DATASET EXTRACT —
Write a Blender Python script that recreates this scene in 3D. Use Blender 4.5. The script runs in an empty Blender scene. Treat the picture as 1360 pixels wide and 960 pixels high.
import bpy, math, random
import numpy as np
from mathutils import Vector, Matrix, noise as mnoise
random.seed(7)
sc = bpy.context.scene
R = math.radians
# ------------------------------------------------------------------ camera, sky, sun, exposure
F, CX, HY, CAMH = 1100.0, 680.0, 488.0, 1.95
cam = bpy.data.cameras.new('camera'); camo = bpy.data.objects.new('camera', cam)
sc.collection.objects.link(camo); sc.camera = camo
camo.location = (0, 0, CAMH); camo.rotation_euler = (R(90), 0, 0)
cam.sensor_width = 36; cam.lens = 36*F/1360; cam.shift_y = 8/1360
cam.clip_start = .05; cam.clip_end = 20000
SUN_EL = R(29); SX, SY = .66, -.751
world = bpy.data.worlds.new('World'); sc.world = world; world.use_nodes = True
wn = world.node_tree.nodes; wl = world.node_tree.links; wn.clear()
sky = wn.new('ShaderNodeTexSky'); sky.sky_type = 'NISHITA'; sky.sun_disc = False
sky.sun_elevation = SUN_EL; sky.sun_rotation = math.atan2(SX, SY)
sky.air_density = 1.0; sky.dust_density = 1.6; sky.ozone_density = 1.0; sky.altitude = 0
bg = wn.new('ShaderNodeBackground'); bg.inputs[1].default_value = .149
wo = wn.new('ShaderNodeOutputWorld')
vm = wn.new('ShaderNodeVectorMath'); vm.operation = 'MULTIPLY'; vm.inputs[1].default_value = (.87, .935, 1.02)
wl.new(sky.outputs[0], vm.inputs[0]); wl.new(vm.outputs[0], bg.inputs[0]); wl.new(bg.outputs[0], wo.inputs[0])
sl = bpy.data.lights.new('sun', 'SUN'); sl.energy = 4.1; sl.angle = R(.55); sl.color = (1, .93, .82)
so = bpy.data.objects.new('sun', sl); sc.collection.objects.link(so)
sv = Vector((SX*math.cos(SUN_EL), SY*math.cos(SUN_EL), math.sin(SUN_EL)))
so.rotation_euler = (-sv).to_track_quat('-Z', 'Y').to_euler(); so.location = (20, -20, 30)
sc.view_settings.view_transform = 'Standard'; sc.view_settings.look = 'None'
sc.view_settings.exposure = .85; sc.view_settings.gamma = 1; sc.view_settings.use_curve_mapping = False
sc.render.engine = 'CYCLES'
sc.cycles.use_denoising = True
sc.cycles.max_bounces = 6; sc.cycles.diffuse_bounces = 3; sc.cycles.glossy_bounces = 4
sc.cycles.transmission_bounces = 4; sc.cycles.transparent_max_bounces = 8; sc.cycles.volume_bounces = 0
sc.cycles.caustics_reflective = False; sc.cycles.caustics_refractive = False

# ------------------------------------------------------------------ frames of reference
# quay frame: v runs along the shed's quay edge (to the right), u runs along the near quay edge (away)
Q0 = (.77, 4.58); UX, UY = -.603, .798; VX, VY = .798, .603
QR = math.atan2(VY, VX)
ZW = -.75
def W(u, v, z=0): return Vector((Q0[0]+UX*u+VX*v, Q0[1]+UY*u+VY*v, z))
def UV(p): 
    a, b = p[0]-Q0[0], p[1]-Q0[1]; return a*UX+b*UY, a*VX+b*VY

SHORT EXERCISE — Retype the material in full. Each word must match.

TASK ANSWER —
Write a Blender Python script that recreates this scene in 3D. Use Blender 4.5. The script runs in an empty Blender scene. Treat the picture as 1360 pixels wide and 960 pixels high.
import bpy, math, random
import numpy as np
from mathutils import Vector, Matrix, noise as mnoise
random.seed(7)
sc = bpy.context.scene
R = math.radians
# ------------------------------------------------------------------ camera, sky, sun, exposure
F, CX, HY, CAMH = 1100.0, 680.0, 488.0, 1.95
cam = bpy.data.cameras.new('camera'); camo = bpy.data.objects.new('camera', cam)
sc.collection.objects.link(camo); sc.camera = camo
camo.location = (0, 0, CAMH); camo.rotation_euler = (R(90), 0, 0)
cam.sensor_width = 36; cam.lens = 36*F/1360; cam.shift_y = 8/1360
cam.clip_start = .05; cam.clip_end = 20000
SUN_EL = R(29); SX, SY = .66, -.751
world = bpy.data.worlds.new('World'); sc.world = world; world.use_nodes = True
wn = world.node_tree.nodes; wl = world.node_tree.links; wn.clear()
sky = wn.new('ShaderNodeTexSky'); sky.sky_type = 'NISHITA'; sky.sun_disc = False
sky.sun_elevation = SUN_EL; sky.sun_rotation = math.atan2(SX, SY)
sky.air_density = 1.0; sky.dust_density = 1.6; sky.ozone_density = 1.0; sky.altitude = 0
bg = wn.new('ShaderNodeBackground'); bg.inputs[1].default_value = .149
wo = wn.new('ShaderNodeOutputWorld')
vm = wn.new('ShaderNodeVectorMath'); vm.operation = 'MULTIPLY'; vm.inputs[1].default_value = (.87, .935, 1.02)
wl.new(sky.outputs[0], vm.inputs[0]); wl.new(vm.outputs[0], bg.inputs[0]); wl.new(bg.outputs[0], wo.inputs[0])
sl = bpy.data.lights.new('sun', 'SUN'); sl.energy = 4.1; sl.angle = R(.55); sl.color = (1, .93, .82)
so = bpy.data.objects.new('sun', sl); sc.collection.objects.link(so)
sv = Vector((SX*math.cos(SUN_EL), SY*math.cos(SUN_EL), math.sin(SUN_EL)))
so.rotation_euler = (-sv).to_track_quat('-Z', 'Y').to_euler(); so.location = (20, -20, 30)
sc.view_settings.view_transform = 'Standard'; sc.view_settings.look = 'None'
sc.view_settings.exposure = .85; sc.view_settings.gamma = 1; sc.view_settings.use_curve_mapping = False
sc.render.engine = 'CYCLES'
sc.cycles.use_denoising = True
sc.cycles.max_bounces = 6; sc.cycles.diffuse_bounces = 3; sc.cycles.glossy_bounces = 4
sc.cycles.transmission_bounces = 4; sc.cycles.transparent_max_bounces = 8; sc.cycles.volume_bounces = 0
sc.cycles.caustics_reflective = False; sc.cycles.caustics_refractive = False

# ------------------------------------------------------------------ frames of reference
# quay frame: v runs along the shed's quay edge (to the right), u runs along the near quay edge (away)
Q0 = (.77, 4.58); UX, UY = -.603, .798; VX, VY = .798, .603
QR = math.atan2(VY, VX)
ZW = -.75
def W(u, v, z=0): return Vector((Q0[0]+UX*u+VX*v, Q0[1]+UY*u+VY*v, z))
def UV(p): 
    a, b = p[0]-Q0[0], p[1]-Q0[1]; return a*UX+b*UY, a*VX+b*VY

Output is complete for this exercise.